Para melhorar a coordenação interministerial, o EPB criou e liderou a Reunião de Ministros da Economia e Vice-Presidentes de Economia. As reuniões eram realizadas ativamente cerca de 15 a 20 vezes por ano. A Reunião dos Ministros da Economia era presidida pelo Ministro da EPB e contava com a presença dos ministros das Finanças, do Comércio e Indústria, da Agricultura e da Construção, do Governador do Banco da Coreia, entre outros. Antes de um ministério econômico submeter um assunto à Reunião do Gabinete, a agenda precisava ser aprovada primeiro na Reunião de Ministros da Economia. Além disso, as leis e regulamentos relacionados à economia tinham que ser deliberados e finalizados na Reunião de Ministros da Economia.
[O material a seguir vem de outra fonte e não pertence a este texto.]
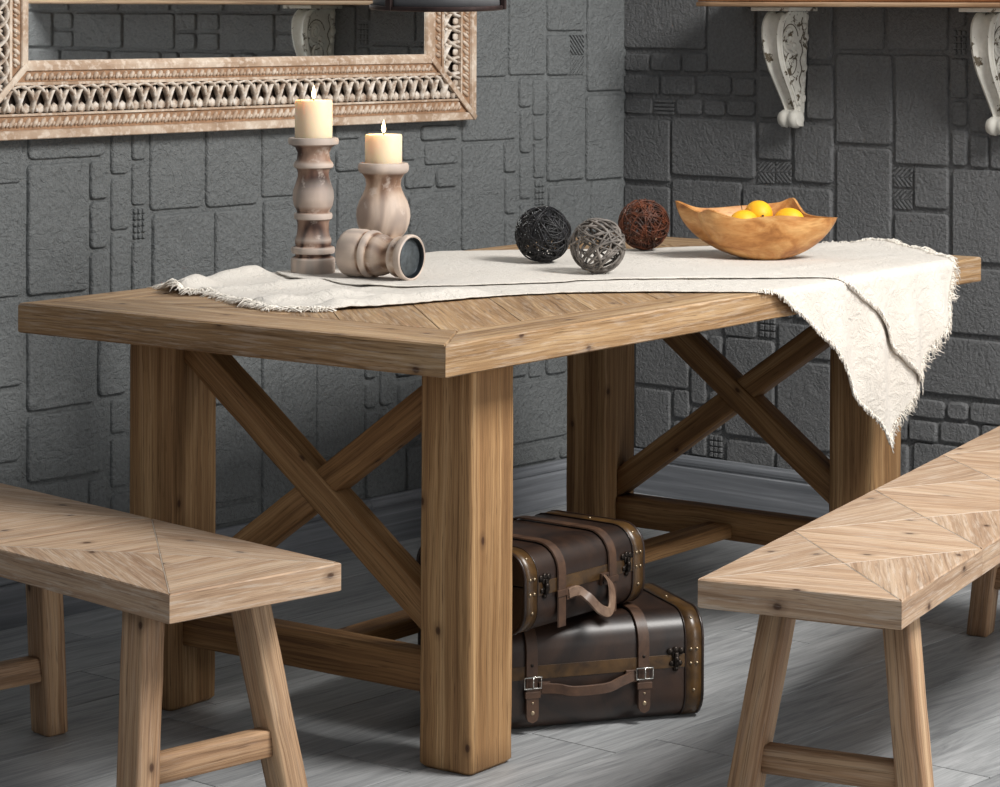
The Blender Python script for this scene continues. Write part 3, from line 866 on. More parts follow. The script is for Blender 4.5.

Mais informalmente, havia também a Reunião da Sala Verde, próxima à sala do vice-primeiro ministro, onde reuniões informais não gravadas aconteciam entre os ministros mais relevantes (HDI, 2014).

O EPB e o MoF representavam o centro da burocracia e estabeleciam agendas e políticas de outros ministérios, como o próprio MCI. Para esses ministérios centrais como o EPB e o MoF, Park oferecia privilégios como expansão organizacional, maior segurança empregatícia e oportunidades de promoção para inculcar um senso de missão. Ademais, EPB e MoF frequentemente conseguiam controlar a atuação de outros ministérios por meio de seus servidores, sob a aprovação de Park. Entre 1961 e 1980, o EPB enviou 61% dos seus servidores de alto-escalão para outros ministérios como vice-ministros (38% viraram ministros), além de outros servidores para dirigirem as áreas de planejamento e orçamento setoriais (KIM, 2011). Ainda, servidores do EPB, do MoF e da Secretaria Presidencial eram estimulados a circular entre esses órgãos, criando um espírito de corpo no centro da burocracia (THURBON, 2016).
Quando enfrentou resistência no EPB, contudo, como no caso da Heavy and Chemical Industry Policy (HCI, 1973-1979), principal política de desenvolvimento do período, Park criou um Comitê Especial e colocou seu Secretário Econômico como líder, aumentando a influência da Secretaria Presidencial e reduzindo a influência do EPB (THURBON, 2016).

Destaques:
• Órgão novo, superior hierarquicamente aos demais, com o vice-primeiro-ministro acumulando a função de ministro do EPB.
• Funções de planejamento e orçamento.
• Relação próxima e alinhada com a Presidência (controlado pela Secretaria Presidencial).
• Órgãos de coordenação interministerial presididos pelo EPB.
• Corpo técnico com carreira própria e especializada.
• Incentivos maiores aos burocratas do órgão.
• Insulamento diante dos interesses setoriais, que eram tratados pelos Ministérios
setoriais.
• Atuação descentralizada em outros órgãos para garantir coesão e alinhamento.